There's a disconnect between the amount of professional development we receive on trauma-informed teaching, authentic relationships, and the buzzwordliest of all, Social Emotional Learning, and the way we're evaluated based on student achievement, or more specifically, classroom compliance (classroom management) and grades, which take a great deal of nuance to achieve without alienating students or silencing their voices (this disconnect also plays out in the types of PD teachers prefer and the types they actually receive. I have a future post planned on the kinds of PD I find most valuable, but the data in this report certainly validate the idea that we're evaluated on different standards than what we're trained on - poor pedagogy indeed!).

Of course the tricky bit here is that we do still need to teach our content, and our students need to learn it. While I think that systemically, we might be stuck in a loop where school only exists to teach students how to succeed on tests (particularly high-stakes tests) that school itself imposes on them, teachers themselves do aspire to develop kids' critical thinking skills and impart to them the knowledge and understanding that will bring them success as adults. It strikes me that our priorities (and the world of standardized testing) tend to focus on teaching students what to know rather than how to think. It feels like ubiquitous, common knowledge that kids just forget content after the test (and it might be true).

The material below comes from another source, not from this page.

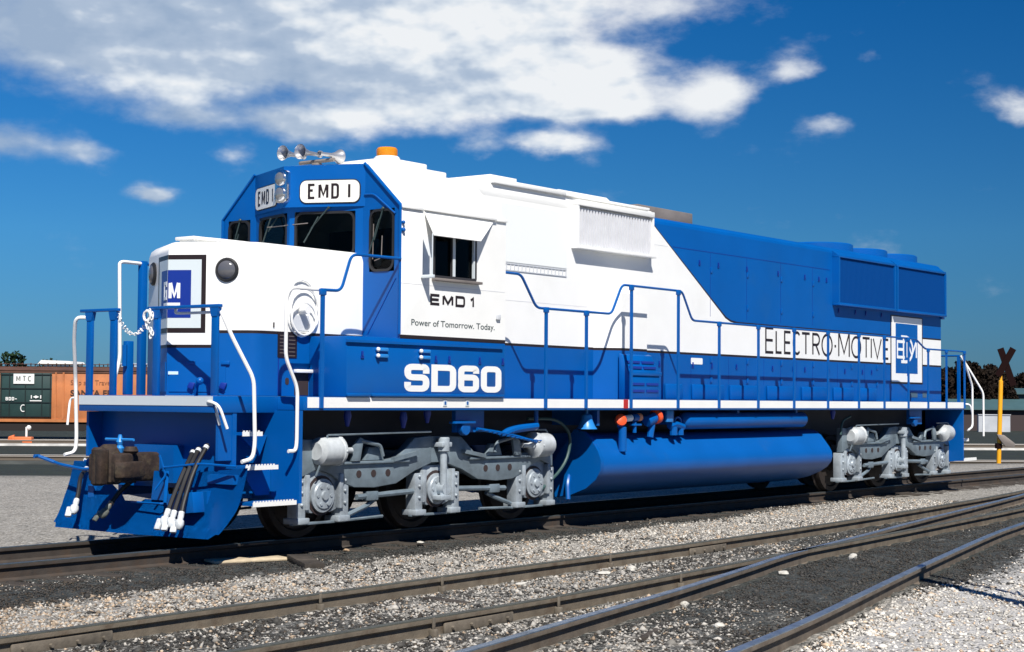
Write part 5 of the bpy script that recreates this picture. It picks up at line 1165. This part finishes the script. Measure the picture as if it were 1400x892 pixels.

So, what does really matter then? How can a teacher, in his classroom or in her Zoom call tomorrow, put their students' needs before their content, while still pushing students toward mastery and academic growth but without pushing them away from a love of learning? I know how frustrating it is as a new teacher to hear "build authentic relationships with kids," and it's taken me until now (my fifth year) to actually understand what it means, so let's avoid that buzzword and get right to the nitty-gritty. Here's what to do: if a kid wants to talk to you about soccer during independent work time on some practice problems, listen to her for a few minutes. If some kids start blowing up your Zoom chat asking "who's the imposter" (it's from Among Us), play along for a little. If a student wants to tell you all about Fortnite or asks you who your favorite rapper is but you know she has a sentence to diagram, let it go and indulge her, even just for a bit. Listen to them. It humanizes you, and in their eyes, you are school, so you'll be modeling what it looks like when school becomes a place to be heard. Afterwards, you can direct these kids back to work, but they'll remember that you made their interests compatible with learning by making some time for them during class - time spent building relationships is not time lost . After 13 or 14 years of that, I can only imagine the kinds of curious, inquisitive young adults we'll see coming out of our schools and taking on the world as truly lifelong learners.